Opinião

Espírito Empreendedor? Alzira só sabia o que era Amor.

Havia uma vizinha lá na terra que andava sempre muito atarefada. Da chaminé da sua casa velhinha de pedra gasta pelo tempo fumegavam sabores que se alternavam com os dias da semana. Amontoavam-se os potes de marmelada, doce de tomate ou de abóbora, com os bolinhos de canela e as areias embaladas em pacotes de jornal que denunciavam a pressa na venda. Anunciava a sua chegada ao povoado senão com o cheiro doce que invadia, sem vergonha de pedir licença, a janela aberta de qualquer casebre, com a voz esganiçada e a buzina nervosa da motoreta que conduzia. Concorria com o padeiro, o peixeiro e o homem da fruta por horário e lugar na rotina das donas de casa de então. Recebia trocado e com um sorriso largo que não acusava o cansaço nas costas e a artrite nas mãos.
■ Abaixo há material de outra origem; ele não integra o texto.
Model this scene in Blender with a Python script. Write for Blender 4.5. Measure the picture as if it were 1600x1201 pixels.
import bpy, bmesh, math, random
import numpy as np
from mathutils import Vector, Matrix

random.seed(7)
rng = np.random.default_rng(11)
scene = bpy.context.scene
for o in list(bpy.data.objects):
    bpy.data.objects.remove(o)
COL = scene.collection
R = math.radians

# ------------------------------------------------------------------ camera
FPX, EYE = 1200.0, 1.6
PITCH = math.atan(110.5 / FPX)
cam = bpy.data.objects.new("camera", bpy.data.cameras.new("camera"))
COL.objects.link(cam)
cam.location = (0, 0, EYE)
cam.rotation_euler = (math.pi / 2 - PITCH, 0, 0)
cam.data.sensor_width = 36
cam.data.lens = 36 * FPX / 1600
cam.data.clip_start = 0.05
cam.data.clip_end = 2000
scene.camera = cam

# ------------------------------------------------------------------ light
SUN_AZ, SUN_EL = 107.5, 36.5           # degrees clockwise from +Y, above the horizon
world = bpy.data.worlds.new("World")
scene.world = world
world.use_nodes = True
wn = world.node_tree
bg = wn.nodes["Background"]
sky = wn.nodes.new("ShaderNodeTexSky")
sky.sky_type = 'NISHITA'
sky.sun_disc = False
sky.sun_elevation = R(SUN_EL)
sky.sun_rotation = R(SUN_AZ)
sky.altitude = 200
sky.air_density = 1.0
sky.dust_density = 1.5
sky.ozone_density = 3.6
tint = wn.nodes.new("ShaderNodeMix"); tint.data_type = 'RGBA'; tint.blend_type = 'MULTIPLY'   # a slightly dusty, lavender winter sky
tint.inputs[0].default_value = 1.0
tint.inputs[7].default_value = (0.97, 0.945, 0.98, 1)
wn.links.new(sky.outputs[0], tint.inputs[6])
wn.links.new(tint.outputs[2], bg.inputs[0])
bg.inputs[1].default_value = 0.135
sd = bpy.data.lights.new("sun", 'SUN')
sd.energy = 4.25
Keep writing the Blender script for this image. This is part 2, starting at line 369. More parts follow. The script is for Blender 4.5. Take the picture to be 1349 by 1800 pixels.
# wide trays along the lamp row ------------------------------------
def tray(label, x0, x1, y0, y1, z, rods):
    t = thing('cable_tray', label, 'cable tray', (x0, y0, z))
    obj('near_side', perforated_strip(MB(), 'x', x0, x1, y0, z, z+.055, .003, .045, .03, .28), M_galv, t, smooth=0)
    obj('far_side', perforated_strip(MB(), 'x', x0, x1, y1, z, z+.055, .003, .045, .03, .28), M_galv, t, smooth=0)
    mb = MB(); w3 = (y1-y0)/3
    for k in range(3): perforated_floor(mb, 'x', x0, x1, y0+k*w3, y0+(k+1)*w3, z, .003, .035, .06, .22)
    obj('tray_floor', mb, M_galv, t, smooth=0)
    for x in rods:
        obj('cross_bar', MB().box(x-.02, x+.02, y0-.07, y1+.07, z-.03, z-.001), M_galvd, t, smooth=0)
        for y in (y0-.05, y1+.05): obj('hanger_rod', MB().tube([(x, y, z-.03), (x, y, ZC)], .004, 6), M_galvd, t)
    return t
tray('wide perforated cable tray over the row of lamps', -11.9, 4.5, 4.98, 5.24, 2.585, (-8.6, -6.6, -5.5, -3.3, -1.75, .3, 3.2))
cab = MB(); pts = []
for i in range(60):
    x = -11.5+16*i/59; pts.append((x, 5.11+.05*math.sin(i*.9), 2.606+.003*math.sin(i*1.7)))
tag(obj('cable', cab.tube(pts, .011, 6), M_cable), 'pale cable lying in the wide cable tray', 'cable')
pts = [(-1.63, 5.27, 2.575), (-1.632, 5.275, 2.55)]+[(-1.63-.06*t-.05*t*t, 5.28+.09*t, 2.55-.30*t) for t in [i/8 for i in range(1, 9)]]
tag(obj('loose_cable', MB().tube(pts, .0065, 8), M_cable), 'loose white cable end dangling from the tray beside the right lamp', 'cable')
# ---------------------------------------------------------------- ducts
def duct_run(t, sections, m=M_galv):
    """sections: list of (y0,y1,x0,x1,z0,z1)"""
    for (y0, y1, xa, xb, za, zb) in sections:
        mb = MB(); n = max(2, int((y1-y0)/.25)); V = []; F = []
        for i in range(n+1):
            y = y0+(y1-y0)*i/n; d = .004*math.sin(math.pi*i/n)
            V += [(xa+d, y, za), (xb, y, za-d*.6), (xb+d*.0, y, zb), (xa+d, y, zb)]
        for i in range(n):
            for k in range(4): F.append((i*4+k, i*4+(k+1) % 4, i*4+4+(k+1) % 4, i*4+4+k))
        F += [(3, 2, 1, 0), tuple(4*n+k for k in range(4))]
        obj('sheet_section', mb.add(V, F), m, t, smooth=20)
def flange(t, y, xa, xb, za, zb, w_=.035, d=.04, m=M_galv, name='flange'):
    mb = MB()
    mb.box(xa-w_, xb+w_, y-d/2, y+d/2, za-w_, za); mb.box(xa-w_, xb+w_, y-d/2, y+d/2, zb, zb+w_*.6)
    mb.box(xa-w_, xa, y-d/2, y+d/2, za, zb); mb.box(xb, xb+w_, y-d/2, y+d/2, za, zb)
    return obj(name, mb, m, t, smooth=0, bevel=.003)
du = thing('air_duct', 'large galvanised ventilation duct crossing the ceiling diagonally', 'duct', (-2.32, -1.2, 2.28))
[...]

Há quem ache que os seus dias eram doces como o doce que fazia, mas o doce deixava-o nos potes que vendia pela aldeia. A vida, essa que sobrava depois de adoçar as panelas, era difícil e farta em trabalhos, um pote sem nada. Convencera-se ela que uma mulher solteira aos quarenta e com um filho não merecia mais que o trabalho e por isso trabalhava. Não sabia nem notava que trabalhava o dobro, talvez mais que o necessário, porque com o medo de alguma coisa faltar ao petiz que não lhe largava a saia – e, vai na volta, queimava a pontinha do dedo de o espetar na doçaria ainda quente –, trabalhava sem tempo de gastar o  dinheiro que se amontoava no cofre escondido na parede. Trazia a chave ao pescoço enfiada para dentro do vestido e só se lembrava dela quando entre contas lhe sobrava mais do que a conta para a semana. 

A vida deu-lhe o Nuno e ele, com o que a mãe lhe deu, comprou-lhe uma casa de tijolo e o descanso que não teve em nova. E a Alzira ouve-o dizer com lágrimas nos olhos que herdou de si o espírito empreendedor, ela por ela, só se lembra de lhe ter dado Amor.

Não levava vida farta, mas o Nuninho vestia e calçava como qualquer menino com pai. A sopa era rica e de vez em quando permitia-se comprar uma perna do borrego do Sr. Artur, ou porco por altura da matança. As galinhas alimentava-as com milho e farelo e andavam bem-criadas. Não fosse o Nuninho persegui-las à fisgada, e até se podia dizer que tinham uma vida de sossego.  Salvavam-se as bichas porque a pontaria do miúdo era pouca e os gritos da Alzira aterrorizavam qualquer soldado do quartel ali próximo. Habituara-se a vizinha a dormir pouco para não lhe faltarem horas ao dia. Entre tantos afazeres ainda se ocupava de cuidar do miúdo e o entregar à escola, preparava-lhe o pequeno almoço e a merenda para o dia porque a escola era longe e ali não passava camioneta. Quando o deixava finalmente entregue à professora já ela ia com o dia a meio. 

Alzira não era mulher de termos e nos dias de hoje queixa-se do tanto que as mulheres fazem, admira–se com o trabalho fora de casa, com os horários apertados, com a vida apressada que o Nuninho agora feito doutor e a mulher também ela com os estudos todos, levam. Fica com o neto e aproveita com ele a infância que não aproveitou com o filho. Barra-lhe o doce no pão, agora em frasco com boa apresentação e o seu nome no rótulo, que o filho em sua homenagem se formou em engenharia alimentar e usou o dinheiro do cofre para montar a fábrica dos doces biológicos e assim prosperar. 

O doce da Alzira é distribuído até para fora do país, mas a Alzira não é de termos, trabalhava porque sem trabalho não comia e não tinha homem que lhe desse vida fácil. A vida deu-lhe o Nuno e ele, com o que a mãe lhe deu, comprou-lhe uma casa de tijolo e o descanso que não teve em nova. E a Alzira ouve-o dizer com lágrimas nos olhos que herdou de si o espírito empreendedor, ela por ela, só se lembra de lhe ter dado Amor.